Temer, com o gorro de banho ANDRESSA ANHOLETE AFP
O Brasil
vive a maior recessão econômica em 80 anos. O nível de desemprego passa de 11%,
o PIB deve encolher em 2016 mais de 3% pelo segundo ano consecutivo, e a
inflação, o calcanhar de Aquiles da economia brasileira, controlada em épocas
anteriores, está há mais de um ano disparada, acima de 7%. Nesta quarta, soube-se que a recessão brasileira chegou ao seu ponto mais
profundo no trimestre passado, ao cair 0,6 por cento em relação ao período anterior. A
favor de Temer jogam a (volátil) confiança dos empresários e investidores e uma
razão política: ele afirmou que não vai se candidatar à reeleição, por isso
estará com as mãos livres para realizar esses ajustes que os economistas
consideram inevitáveis.
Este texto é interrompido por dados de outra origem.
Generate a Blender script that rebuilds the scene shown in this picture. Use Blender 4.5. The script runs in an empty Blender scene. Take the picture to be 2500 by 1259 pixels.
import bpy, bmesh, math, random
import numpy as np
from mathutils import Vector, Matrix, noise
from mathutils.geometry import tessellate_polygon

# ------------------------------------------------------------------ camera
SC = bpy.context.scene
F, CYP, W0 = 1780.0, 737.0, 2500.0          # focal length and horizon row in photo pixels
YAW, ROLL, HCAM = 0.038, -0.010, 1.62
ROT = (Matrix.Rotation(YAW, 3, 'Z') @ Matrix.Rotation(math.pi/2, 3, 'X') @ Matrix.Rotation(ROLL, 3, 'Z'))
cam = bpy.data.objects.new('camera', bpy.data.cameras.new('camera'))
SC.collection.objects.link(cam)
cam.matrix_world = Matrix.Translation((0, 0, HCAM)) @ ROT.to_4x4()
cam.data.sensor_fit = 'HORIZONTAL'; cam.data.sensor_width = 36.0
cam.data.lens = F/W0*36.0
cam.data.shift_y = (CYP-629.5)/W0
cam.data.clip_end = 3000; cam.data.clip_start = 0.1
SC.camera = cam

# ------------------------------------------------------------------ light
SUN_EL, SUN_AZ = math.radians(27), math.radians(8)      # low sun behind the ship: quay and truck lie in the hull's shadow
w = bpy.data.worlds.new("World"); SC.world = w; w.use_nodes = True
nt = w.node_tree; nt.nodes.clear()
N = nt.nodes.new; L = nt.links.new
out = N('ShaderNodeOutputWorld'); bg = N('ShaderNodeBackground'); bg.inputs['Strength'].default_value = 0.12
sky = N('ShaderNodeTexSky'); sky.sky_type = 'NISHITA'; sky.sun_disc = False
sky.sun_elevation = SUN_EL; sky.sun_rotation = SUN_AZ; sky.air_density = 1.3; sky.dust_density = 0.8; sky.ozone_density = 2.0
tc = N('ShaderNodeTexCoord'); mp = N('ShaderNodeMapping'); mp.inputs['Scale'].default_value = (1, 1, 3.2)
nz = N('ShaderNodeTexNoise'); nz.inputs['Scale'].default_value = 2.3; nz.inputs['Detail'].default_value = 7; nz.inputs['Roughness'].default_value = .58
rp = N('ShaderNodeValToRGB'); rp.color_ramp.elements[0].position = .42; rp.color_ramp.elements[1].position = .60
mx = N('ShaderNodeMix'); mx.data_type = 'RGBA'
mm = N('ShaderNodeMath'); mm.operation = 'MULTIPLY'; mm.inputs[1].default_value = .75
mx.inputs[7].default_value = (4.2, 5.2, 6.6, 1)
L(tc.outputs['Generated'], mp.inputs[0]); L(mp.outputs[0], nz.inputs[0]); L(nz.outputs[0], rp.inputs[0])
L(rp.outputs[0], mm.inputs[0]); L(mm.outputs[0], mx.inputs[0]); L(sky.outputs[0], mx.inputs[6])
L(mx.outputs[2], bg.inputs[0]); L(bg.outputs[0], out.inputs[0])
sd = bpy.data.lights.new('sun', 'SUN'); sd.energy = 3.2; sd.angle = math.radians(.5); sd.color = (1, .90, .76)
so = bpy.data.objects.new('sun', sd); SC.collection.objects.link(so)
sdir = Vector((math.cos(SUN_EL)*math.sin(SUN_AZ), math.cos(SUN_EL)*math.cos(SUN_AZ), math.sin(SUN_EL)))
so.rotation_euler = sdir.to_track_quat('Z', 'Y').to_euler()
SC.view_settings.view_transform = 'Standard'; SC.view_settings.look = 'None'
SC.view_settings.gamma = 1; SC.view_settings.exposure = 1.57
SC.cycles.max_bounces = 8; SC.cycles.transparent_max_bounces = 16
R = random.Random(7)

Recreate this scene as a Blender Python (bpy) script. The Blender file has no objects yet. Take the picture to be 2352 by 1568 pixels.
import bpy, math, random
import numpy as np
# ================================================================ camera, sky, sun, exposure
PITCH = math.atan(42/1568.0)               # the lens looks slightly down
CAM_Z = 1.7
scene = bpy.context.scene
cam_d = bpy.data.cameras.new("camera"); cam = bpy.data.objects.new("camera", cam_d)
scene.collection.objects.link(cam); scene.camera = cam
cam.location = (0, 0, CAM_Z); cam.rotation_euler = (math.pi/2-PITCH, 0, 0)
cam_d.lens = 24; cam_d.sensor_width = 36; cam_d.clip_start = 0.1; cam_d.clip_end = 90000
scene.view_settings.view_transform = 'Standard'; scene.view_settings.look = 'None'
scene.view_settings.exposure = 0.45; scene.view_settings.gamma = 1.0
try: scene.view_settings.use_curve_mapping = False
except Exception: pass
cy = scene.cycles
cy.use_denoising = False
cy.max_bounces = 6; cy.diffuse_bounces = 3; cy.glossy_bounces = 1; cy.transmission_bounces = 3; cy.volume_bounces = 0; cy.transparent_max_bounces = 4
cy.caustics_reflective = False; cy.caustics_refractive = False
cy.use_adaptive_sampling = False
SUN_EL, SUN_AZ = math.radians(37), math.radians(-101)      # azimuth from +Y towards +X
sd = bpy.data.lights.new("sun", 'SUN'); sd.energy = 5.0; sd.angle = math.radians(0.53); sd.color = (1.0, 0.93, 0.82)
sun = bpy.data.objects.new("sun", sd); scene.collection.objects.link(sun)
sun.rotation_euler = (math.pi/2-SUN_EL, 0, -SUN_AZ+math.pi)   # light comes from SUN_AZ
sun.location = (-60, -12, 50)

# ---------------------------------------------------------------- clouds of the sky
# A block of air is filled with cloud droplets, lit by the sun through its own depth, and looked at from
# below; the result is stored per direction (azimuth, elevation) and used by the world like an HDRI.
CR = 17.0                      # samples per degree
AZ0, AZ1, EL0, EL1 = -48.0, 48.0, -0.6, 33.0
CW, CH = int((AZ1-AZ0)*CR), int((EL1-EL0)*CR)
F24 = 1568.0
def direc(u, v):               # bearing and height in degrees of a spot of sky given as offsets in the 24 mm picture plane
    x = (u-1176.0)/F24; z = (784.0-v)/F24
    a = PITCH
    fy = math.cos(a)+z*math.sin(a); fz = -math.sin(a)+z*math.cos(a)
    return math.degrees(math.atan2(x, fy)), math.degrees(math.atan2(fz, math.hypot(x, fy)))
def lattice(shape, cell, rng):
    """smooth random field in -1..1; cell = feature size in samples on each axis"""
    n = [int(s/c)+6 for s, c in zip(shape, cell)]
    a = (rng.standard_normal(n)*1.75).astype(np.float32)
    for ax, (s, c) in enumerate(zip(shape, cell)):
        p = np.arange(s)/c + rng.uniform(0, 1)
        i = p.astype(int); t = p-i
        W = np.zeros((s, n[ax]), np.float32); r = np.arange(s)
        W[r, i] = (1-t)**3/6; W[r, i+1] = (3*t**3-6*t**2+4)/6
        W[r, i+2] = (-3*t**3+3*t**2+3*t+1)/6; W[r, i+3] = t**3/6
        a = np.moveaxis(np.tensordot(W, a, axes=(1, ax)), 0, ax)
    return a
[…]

Entre eles estão as reformas da Previdência e a
trabalhista.
Até
agora, a economia no Governo interino de Temer, comandada por um ortodoxo
ministro da Fazenda, Henrique Meirelles, não tem operado com toda a força que
se esperava (ou que os mercados esperavam). A razão é óbvia: com a incerteza do
processo de impeachment de Dilma ainda flutuando sobre qualquer decisão
política, o país tem experimentado uma espécie de impasse institucional.
Thiago
Aragão, cientista político próximo a Temer, diz que, às reformas estruturais,
como a previdenciária, é preciso acrescentar uma onda de privatizações. “É algo
que já tem sido feito nos últimos anos, com os Governos do PT, mas que agora
vai se intensificar mais: rodovias, aeroportos, portos, mercado de
telecomunicações e exploração de petróleo do grande depósito do pré-sal
[reservatório no subsolo oceânico situado nas Bacias de Santos, Campos e
Espírito Santo]”, diz Aragão. “Estes dois últimos darão uma mensagem muito clara
para os investidores de que o Brasil se abre para uma nova era”, acrescenta.
No
entanto, Temer deverá lutar contra uma popularidade muito baixa, tão baixa
quanto a de Dilma, e contra um Congresso fragmentado até o inverossímil, pouco
inclinado a adotar medidas impopulares. Dilma demonstrou muito pouca habilidade
para convencer alguns deputados distribuídos por mais de 30 partidos
diferentes.
Temer
também é perseguido por dois “fantasmas” imprevisíveis, na avaliação de
Abrucio. Um é resultado das investigações da Operação Lava Jato, que podem afetar os
membros do Governo. E, inclusive, o próprio Temer, que já foi citado por alguns
envolvidos, que afirmaram que o atual presidente recebeu doações ilegais para
campanhas eleitorais. O segundo fantasma é ainda mais perigoso: o ex-presidente
da Câmara dos Deputados, Eduardo Cunha, do mesmo partido de Temer e
acusado de corrupção, ainda terá o destino decidido em votação pela cassação
que ainda ocorrerá na Câmara. Ele pode chegar a um acordo com os investigadores
e contar o que deve saber em troca de reduzir sua previsível pena. Sua delação,
segundo especialistas, colocaria o Estado de cabeça para baixo. Outra vez.